Greg and Tom are both world class teachers. Greg simply never stands still as far as his teaching goes. He's constantly discovering new things on the Stick and is always bringing something different to the table. Tom has always done really great group workshops emphasizing things like timing and listening. He brings a wealth of experience with him from his days organizing his own workshops in San Diego, his time with Guitar Craft, and his time as a student at Berklee. The top players of the Stick are always so gracious with their time and energy and they are the reason that workshops like these can even happen in the first place. Huge thanks to Greg and Tom.

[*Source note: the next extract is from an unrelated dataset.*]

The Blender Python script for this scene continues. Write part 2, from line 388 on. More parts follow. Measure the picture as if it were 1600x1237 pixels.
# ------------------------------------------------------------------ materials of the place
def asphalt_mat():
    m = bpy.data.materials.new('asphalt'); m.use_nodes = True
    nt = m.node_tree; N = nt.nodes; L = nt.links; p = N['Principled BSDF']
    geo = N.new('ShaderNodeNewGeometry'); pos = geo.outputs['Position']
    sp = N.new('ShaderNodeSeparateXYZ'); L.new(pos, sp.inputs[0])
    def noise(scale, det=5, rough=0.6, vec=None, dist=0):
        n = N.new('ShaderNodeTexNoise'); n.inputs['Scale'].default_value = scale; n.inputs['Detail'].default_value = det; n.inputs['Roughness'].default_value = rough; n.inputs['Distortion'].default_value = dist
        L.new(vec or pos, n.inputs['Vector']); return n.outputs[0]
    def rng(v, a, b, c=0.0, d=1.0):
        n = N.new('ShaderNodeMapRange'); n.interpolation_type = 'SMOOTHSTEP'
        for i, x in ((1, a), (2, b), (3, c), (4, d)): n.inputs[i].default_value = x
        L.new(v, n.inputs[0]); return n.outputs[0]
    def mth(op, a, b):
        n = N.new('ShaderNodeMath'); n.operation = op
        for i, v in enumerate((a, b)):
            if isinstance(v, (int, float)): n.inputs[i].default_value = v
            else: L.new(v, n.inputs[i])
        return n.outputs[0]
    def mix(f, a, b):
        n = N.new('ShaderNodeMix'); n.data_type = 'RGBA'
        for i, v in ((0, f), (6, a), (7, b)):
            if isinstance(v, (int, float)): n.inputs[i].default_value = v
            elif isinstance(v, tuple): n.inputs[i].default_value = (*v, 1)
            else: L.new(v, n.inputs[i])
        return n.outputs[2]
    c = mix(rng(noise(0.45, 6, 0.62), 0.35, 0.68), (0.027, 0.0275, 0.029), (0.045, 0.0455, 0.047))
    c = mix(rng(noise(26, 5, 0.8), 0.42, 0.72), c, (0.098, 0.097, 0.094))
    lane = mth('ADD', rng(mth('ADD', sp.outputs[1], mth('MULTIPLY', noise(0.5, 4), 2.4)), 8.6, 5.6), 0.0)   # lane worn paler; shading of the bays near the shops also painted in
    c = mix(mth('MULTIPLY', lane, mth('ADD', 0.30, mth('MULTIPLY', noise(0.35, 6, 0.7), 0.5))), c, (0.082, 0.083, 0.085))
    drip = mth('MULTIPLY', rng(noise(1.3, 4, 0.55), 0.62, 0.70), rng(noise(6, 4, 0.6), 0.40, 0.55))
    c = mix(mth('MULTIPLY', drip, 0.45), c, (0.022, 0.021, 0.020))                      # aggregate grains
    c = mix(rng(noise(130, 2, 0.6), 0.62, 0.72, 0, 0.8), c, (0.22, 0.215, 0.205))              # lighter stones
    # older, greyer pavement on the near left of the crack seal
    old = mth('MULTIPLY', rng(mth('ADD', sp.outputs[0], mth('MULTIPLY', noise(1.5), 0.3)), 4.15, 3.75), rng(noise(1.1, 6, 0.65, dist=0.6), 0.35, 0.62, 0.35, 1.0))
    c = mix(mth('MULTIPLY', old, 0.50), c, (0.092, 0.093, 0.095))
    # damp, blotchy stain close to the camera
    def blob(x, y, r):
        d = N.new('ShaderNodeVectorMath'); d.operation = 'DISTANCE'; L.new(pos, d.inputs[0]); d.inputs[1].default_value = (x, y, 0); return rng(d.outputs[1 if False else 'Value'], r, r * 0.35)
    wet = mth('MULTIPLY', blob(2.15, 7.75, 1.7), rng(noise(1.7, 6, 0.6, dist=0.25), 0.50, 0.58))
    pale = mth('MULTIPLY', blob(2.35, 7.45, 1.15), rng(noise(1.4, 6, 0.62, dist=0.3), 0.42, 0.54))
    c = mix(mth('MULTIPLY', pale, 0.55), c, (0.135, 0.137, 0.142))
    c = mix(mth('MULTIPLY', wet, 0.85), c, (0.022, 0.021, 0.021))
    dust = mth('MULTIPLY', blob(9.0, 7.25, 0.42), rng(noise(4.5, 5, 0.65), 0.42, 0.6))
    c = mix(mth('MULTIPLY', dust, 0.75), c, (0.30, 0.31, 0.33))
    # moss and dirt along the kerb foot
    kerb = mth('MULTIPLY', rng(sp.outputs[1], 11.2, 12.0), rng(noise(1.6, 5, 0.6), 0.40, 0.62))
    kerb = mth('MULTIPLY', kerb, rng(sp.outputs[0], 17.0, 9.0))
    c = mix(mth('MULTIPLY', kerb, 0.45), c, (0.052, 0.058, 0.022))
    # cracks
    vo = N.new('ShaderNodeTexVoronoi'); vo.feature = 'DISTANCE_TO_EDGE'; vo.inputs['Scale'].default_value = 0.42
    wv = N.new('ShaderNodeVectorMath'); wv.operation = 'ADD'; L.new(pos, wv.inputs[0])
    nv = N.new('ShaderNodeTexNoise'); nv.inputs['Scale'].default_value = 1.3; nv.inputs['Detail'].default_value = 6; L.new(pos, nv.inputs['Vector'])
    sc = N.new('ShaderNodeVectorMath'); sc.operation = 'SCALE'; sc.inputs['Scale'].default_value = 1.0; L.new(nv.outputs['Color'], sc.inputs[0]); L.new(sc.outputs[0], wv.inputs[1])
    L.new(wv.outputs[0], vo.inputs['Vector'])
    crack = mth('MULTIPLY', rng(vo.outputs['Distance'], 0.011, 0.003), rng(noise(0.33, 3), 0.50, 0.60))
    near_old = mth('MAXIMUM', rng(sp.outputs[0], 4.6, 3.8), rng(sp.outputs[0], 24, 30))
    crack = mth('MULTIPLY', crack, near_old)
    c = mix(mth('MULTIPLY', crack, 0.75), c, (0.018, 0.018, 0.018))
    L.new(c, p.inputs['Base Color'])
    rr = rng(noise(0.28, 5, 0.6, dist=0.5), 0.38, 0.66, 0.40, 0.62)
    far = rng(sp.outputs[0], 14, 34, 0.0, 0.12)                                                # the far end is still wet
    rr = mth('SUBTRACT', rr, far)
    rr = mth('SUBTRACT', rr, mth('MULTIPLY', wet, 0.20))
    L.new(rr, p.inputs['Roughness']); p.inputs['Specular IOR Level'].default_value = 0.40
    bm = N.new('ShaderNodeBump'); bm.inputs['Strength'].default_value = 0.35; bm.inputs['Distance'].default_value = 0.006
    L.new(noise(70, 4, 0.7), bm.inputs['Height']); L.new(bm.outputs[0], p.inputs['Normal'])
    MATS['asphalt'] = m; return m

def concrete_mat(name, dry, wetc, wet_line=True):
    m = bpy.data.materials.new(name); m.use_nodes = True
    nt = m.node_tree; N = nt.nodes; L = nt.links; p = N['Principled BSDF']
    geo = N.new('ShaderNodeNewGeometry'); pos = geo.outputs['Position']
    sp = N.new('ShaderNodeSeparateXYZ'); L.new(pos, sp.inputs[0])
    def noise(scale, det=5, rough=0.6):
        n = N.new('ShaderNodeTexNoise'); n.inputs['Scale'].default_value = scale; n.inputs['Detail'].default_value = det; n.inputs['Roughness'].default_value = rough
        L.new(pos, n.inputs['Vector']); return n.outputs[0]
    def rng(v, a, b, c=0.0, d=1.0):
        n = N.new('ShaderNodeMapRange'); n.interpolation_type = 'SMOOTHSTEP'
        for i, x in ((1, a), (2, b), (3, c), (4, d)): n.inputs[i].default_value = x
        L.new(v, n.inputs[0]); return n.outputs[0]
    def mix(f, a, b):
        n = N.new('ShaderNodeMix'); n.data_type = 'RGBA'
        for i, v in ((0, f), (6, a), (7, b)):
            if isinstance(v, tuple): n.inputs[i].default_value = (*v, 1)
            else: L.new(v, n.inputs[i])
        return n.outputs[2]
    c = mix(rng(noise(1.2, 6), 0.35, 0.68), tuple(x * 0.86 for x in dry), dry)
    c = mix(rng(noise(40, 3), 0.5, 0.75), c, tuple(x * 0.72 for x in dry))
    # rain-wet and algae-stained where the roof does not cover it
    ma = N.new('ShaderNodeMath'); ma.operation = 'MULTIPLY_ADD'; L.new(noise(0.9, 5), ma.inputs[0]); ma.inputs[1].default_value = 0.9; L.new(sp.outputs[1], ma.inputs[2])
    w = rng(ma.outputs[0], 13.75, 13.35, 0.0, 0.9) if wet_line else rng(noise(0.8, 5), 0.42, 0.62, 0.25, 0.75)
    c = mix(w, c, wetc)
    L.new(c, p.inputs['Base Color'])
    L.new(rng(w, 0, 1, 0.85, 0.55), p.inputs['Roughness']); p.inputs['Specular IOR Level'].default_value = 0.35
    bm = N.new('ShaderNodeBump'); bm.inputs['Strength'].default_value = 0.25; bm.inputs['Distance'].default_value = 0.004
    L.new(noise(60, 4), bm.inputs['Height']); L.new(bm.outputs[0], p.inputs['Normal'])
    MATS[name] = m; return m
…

As I say every year though, our students are our bread and butter. The comeraderie that always develops among our students is a lesson to everyone and I always say that the students end up inspiring each other as much as the teachers do. I've made some great friends over the years with our repeat visitors and hope to do the same with the wonderful newcomers that came this year. Thanks to all of our participants.

I also have to continue to thank Rasa who always supports our efforts and is always willing and eager to open up our home to visiting students and teachers and who also keeps me grounded during the months leading up to these events. I'd never make it without her.

Of course, the last thanks goes out to Emmett, Yuta, and everyone else at Stick Enterprises for starting us down this road. What a ride!